Training Body, Mind, And Spirit

Josh Mori can leap several feet into the air and carry hefty rocks while running in the sand with little effort. His athletic prowess is astounding. And just as strong as his commitment to maintaining his physical endurance is his passion for creating healthier lifestyles for Westside keiki.

Pakahi Academy in Kekaha, founded by Mori and his fianceé Marie Kielczewski, offers fitness classes (akin to CrossFit) that incorporate Hawaiian culture. It’s a youth-mentoring program that uses sports to help high school students become more self-aware and build stronger futures.

“It helps them open up their minds to see that they can do anything,” says Mori.

“It’s about being well-rounded as people,” adds Kielczewski.

The training not only gives them a chance to build their physical and mental health, but also assists them in achieving a college education by increasing their chances of using athletics as a mechanism to obtain scholarships.

“Because there’s so much money out there,” says Mori.
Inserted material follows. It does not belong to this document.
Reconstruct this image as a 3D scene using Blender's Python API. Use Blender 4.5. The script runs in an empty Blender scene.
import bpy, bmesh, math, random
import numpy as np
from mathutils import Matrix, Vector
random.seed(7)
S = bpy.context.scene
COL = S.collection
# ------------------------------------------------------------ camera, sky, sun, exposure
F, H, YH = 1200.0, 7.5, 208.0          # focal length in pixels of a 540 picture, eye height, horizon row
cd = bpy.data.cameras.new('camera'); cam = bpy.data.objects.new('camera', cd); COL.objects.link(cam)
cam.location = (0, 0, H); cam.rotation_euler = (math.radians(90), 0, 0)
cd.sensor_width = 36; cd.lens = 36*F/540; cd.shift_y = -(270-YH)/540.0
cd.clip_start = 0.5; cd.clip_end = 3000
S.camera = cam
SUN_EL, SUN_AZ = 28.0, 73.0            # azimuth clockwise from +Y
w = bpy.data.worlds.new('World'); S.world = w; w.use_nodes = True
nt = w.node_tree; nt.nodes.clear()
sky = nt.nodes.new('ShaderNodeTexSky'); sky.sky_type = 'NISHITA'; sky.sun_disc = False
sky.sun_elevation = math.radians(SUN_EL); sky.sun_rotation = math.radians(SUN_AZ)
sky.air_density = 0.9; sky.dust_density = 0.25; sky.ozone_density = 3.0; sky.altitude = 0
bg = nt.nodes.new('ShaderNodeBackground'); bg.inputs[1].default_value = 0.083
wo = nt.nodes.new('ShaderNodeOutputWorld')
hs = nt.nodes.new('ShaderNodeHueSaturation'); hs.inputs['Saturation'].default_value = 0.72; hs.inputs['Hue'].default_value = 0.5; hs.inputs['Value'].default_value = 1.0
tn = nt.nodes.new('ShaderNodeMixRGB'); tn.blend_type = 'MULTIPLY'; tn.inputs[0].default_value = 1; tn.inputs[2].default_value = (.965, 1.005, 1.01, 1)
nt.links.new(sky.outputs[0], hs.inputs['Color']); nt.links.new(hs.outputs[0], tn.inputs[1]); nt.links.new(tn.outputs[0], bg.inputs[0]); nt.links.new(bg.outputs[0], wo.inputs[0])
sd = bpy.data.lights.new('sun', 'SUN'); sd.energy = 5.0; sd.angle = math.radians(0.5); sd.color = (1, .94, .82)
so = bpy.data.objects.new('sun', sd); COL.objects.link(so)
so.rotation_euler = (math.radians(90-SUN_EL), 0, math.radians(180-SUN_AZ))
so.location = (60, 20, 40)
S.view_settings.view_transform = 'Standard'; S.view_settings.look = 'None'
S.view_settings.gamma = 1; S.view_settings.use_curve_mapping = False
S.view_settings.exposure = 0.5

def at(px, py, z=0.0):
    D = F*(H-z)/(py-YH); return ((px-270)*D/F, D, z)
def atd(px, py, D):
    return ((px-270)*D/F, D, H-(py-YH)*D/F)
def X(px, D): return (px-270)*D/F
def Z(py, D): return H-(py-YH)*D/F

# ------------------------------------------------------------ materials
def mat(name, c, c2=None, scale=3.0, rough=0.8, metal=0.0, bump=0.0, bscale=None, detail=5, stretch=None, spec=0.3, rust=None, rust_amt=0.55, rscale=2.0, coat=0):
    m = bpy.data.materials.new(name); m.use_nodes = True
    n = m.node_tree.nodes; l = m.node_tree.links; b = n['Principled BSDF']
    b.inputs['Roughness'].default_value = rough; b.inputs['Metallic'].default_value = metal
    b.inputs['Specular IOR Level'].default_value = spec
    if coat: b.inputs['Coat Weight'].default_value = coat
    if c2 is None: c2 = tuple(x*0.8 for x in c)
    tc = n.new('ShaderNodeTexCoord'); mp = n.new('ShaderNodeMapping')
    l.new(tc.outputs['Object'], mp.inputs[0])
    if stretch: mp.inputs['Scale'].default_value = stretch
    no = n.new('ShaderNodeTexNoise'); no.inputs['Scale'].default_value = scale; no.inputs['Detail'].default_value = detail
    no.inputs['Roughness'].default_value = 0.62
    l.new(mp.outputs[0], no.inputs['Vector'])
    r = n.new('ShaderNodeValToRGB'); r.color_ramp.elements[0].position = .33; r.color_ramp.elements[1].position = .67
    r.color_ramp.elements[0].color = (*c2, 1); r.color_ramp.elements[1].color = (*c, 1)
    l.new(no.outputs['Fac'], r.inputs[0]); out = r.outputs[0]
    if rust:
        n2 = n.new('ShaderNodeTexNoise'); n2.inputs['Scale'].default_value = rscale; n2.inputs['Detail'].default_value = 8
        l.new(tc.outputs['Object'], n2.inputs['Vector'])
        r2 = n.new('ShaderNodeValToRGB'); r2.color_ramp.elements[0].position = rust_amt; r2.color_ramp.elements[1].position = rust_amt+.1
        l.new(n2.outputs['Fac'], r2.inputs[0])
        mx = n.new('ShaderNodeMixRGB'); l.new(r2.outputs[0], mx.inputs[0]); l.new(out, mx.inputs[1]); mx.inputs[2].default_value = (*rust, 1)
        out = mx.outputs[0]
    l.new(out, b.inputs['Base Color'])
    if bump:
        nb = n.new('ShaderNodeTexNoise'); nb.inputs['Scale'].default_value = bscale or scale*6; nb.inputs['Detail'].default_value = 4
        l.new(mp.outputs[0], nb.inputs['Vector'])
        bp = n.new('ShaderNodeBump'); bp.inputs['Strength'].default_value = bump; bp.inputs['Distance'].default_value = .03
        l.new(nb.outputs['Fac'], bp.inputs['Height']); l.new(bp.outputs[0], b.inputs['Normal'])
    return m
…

What makes the classes special is the inclusion of native culture in the workouts. For example, Mori takes his students to the lo’i to help harvest kalo one day, then takes them to Kekaha Beach to lift pohaku (but not before asking the rocks for permission) in the sand the next.

“I want to create young, local kids who are invested culturally – no matter what their ethnicity,” he says. “If you’re from here and you live here, you have a kuleana to take care of this place, and I want the kids to really feel that.”
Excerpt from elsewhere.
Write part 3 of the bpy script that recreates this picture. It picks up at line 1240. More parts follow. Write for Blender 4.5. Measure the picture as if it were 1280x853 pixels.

By adding a cultural element to the training and establishing a connection with the aina, Mori hopes keiki eventually will return home after receiving a higher education and help make the island a better place to live.

“We need plenty help,” he says.

As far as the physicality of the workouts is concerned, Pakahi (meaning “one at a time”) Academy isn’t just about building muscles and bigger athletes; it’s about developing areas of the body that aren’t always so predominant.
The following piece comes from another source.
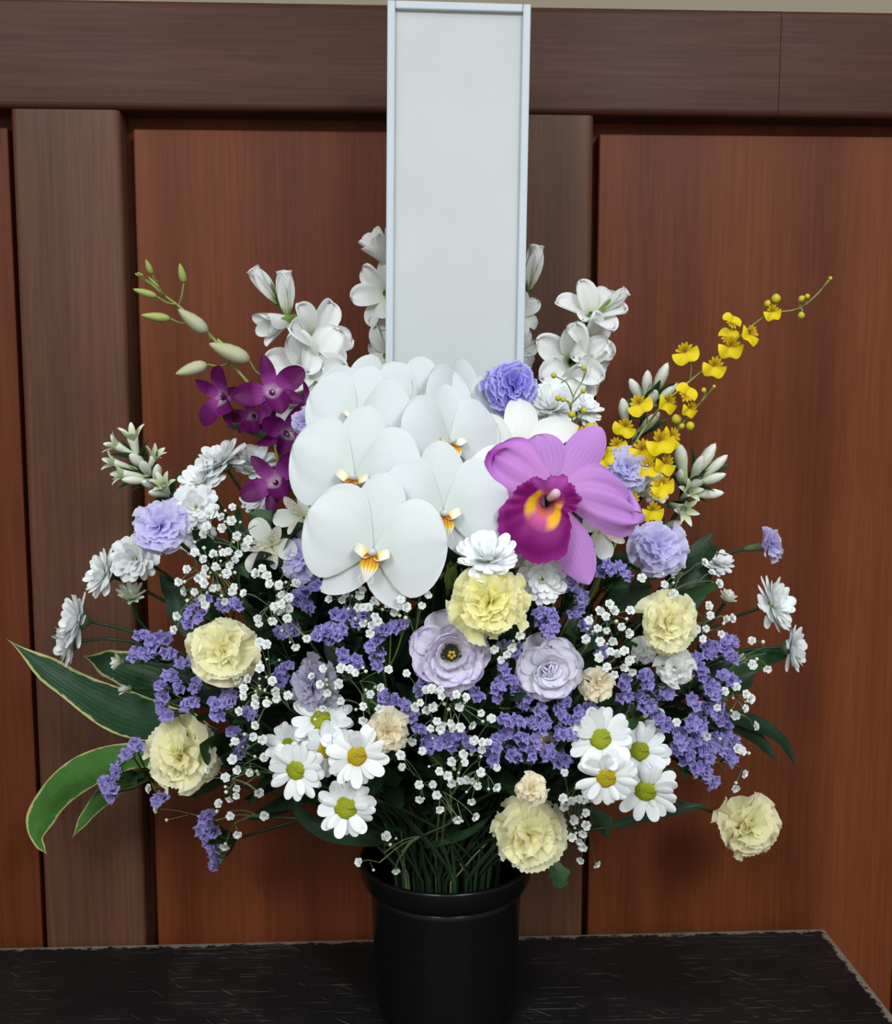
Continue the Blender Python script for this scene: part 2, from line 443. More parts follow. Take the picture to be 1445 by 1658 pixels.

“The stronger you can get all around, the better an athlete you’ll be,” explains Mori. “Just being bigger shouldn’t be the focus.”

The focus is instead on functional body awareness and strengthening an athlete’s core. Mori knows this is an asset for students, as colleges are seeking more athletes who are quick as opposed to big.

“We want to make kids body-aware so the quickness is there and they can handle their body and space,” says Mori.

He admits he was “tiny” after graduating from high school in Oregon. However, he says, “no one could touch me.” These factors made him an exemplary athlete who excelled in sports.

A Molokai native, Mori has been visiting Kauai for a decade, but only recently made the Westside his permanent residence. Prior to moving to the Garden Isle in August 2013, he was teaching at Montana State University, where he attained a bachelor’s degree in philosophy and a master’s in Native American studies. He chose Native American studies because of some of the culture’s similarities to Hawaii’s and his background in activism. Mori had a desire to understand the system better so that, “we can negotiate our way through the next 100 years trying to figure out our identity and our sovereignty,” he says.

Mori is excited to put his passion for activism to further use with Pakahi Academy by expanding the program to include circuit training. Presenting an exercise program that encompasses Hawaiian culture for visitors, for example, will help build allies outside of the Islands. When people sign up for classes, Mori will bring them to different locations for their workouts, and educate them about the areas and why they need to be preserved.

“There’s so much history, even on the Southside, where all those hotels are,” he says.

It’s obvious Mori’s heart is in the right place. He loves what he does and says he would “do it for free if I didn’t have bills to pay.

“I love working out and I love being fit. I’m a nut for it. If I don’t do something physical every day, I get stir crazy.”

Being able to channel that energy and focus it on giving back to the community and sharing his skills with the Kauai community is an honor for Mori.

“We live in a total digital world where everything is put on a computer or a video game. But to see kids use their bodies and accomplish things, that’s a cool feeling.”